杜氏集団の形態変化
出典: フリー百科事典『ウィキペディア(Wikipedia)』 (2021/11/21 08:16 UTC 版)
上記のような伝統的な杜氏集団の有りようは、1980年代頃から急速に変化してきている。杜氏の数は年々減少しており、各杜氏集団は後継者不足に悩むようになった。流派によっては既に一つの独立した流派としては立ち行かないため、近隣の流派との合併を図ったところもある。 こうした背景には、現役の杜氏の高齢化とともに、以前は貧しい寒村であるがゆえに杜氏集団を輩出してきた地方が、農業や漁業だけでも暮らしていける社会になり、出稼ぎに行く必要がなくなったという時代的趨勢がある。

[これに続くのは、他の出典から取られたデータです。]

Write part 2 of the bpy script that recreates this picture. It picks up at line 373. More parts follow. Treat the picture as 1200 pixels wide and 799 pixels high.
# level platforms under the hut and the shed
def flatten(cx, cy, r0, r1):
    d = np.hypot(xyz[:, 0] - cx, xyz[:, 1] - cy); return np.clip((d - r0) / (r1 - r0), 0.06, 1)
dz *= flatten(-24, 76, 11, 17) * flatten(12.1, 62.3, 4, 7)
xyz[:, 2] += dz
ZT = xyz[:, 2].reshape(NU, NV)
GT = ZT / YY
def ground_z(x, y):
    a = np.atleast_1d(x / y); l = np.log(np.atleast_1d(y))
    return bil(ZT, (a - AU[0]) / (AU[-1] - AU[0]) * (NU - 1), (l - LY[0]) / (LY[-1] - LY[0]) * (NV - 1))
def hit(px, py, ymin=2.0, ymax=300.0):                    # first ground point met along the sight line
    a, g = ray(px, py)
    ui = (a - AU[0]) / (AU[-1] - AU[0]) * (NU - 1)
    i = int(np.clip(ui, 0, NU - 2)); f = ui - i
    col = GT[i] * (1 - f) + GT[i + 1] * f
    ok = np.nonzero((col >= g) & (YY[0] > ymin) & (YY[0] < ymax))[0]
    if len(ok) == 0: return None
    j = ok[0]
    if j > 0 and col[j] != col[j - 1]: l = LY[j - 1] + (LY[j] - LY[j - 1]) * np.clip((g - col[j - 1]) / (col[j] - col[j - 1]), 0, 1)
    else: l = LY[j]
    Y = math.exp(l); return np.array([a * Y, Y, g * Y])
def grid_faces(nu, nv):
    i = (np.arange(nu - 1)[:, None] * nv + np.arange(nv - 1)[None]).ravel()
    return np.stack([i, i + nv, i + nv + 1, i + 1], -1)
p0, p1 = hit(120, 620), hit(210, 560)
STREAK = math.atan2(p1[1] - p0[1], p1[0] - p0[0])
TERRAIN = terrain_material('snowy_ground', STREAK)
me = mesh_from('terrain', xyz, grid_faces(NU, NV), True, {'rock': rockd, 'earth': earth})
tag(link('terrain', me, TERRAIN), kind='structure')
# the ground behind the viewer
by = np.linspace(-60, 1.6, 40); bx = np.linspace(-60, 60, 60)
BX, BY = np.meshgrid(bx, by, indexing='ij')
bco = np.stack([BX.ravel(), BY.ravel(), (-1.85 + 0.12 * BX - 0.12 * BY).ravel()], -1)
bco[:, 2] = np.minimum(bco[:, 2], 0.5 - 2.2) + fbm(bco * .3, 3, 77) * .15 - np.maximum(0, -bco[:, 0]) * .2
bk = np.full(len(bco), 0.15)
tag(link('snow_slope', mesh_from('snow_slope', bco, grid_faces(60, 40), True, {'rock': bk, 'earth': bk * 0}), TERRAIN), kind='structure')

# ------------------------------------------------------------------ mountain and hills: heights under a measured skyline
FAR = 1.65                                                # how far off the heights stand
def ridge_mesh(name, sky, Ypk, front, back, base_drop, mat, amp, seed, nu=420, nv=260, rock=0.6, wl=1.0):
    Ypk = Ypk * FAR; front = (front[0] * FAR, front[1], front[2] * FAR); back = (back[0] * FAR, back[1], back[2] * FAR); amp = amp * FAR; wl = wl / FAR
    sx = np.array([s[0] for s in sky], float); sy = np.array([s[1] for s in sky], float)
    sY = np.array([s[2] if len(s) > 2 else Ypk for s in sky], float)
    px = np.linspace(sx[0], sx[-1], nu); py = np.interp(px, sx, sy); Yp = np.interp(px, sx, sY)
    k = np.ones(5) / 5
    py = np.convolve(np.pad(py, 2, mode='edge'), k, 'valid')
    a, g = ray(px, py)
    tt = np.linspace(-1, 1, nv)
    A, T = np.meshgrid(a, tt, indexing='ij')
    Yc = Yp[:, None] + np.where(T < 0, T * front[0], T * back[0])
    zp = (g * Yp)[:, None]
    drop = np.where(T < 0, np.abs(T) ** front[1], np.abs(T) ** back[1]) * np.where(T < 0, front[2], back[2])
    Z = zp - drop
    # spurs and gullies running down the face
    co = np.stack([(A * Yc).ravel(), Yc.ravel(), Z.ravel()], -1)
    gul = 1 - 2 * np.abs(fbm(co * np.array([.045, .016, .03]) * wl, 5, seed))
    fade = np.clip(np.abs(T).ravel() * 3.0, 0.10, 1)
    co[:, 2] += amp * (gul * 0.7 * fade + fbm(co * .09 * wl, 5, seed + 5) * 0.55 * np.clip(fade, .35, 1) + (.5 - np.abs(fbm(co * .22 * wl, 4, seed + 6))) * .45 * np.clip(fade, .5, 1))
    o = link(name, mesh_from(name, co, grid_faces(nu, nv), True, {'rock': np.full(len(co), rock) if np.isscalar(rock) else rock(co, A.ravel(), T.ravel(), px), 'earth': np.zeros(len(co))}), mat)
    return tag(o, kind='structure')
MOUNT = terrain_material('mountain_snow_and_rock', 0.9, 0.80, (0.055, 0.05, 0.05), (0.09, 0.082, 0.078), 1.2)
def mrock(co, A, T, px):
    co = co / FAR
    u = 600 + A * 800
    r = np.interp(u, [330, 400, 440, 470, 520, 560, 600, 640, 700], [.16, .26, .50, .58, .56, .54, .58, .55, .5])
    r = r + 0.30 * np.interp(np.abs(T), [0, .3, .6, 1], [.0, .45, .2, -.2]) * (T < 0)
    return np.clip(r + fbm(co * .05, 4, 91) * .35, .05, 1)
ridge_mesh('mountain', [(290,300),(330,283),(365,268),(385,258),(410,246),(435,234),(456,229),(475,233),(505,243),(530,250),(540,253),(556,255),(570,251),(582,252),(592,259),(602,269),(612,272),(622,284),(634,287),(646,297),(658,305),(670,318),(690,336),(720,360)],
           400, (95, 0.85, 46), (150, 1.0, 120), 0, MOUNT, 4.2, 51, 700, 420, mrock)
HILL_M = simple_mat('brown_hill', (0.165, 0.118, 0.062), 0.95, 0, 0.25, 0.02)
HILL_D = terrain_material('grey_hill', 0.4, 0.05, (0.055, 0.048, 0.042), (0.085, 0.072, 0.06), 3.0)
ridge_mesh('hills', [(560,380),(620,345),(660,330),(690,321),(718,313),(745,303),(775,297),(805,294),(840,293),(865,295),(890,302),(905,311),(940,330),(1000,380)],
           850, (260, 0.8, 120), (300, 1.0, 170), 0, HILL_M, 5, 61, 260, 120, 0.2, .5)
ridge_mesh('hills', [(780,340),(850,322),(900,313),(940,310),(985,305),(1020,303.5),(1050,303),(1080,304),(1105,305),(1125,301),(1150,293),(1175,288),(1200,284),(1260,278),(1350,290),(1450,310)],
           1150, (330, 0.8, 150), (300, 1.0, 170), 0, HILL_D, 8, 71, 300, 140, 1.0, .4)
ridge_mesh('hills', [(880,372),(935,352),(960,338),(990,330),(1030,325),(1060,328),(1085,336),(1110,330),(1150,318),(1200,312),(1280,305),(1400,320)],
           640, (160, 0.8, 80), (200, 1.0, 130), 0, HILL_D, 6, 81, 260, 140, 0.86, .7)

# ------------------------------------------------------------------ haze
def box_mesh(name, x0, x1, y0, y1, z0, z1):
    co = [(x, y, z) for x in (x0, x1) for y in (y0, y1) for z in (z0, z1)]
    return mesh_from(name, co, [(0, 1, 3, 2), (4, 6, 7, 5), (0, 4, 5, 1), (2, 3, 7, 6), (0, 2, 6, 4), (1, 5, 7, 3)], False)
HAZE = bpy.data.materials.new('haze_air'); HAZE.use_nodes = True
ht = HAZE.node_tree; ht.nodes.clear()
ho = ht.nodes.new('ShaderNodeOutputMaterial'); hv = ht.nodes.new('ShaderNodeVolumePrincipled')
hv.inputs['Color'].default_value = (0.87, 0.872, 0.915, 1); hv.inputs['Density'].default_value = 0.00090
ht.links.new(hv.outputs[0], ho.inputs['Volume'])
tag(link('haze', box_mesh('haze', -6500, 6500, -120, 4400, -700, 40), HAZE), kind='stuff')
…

また若者も、安定収入が得られる企業に就職を希望するようになり、かつての地方の青年が抱いていた「杜氏になれば御殿が建つ」といったイメージは、既に過去のものになりつつある。杜氏の出身地から遠く離れた土地では、蔵元が酒を造りたくても杜氏が確保できないという深刻な事態が起きている。 このような変化を受けて、蔵元の中には自らが杜氏を兼ねる杜氏兼蔵元またはオーナーマイスターなどという経営スタイルが生まれてきた。また、かつての立身出世のイメージではなく、衰退しつつある日本酒文化を守ろうといった動機から、多くの若い杜氏が生まれている。なかには一人蔵(ひとりぐら)といって生産・経営・営業など全て独りで行なう小規模精鋭主義の酒蔵も生まれている。 旧国名を冠した伝統的な杜氏流派とは別に、栃木県(旧下野国)では、栃木県酒造組合が試験を課して資格認証する「下野杜氏」制度を2006年に始めた。 また、1994年に和久井映見主演のテレビドラマ『夏子の酒』が放送されたことで、女性の醸造従事希望者が急増 して、女性の杜氏も多く誕生している。「全国女性蔵人の美酒を味わう夕べ」「蔵女性サミット」のように女性杜氏や女性蔵元ならではの蔵のネットワークも形成されてきている。 なお、かつては酒造りの場を女人禁制としていた酒蔵が多かったが、前述のように、古代において酒造りは女性が担っていた。湊洋志は、女人禁制は江戸時代以降の現象と推測している。 一方で、コンピュータ制御によるオートメーションで酒を生産している大手酒造メーカーなどでは、杜氏はこのコンピュータを監視する者だけで、酒造メーカーが短期で雇う雑用のアルバイトで配下の蔵人を賄う場合も増えてきている。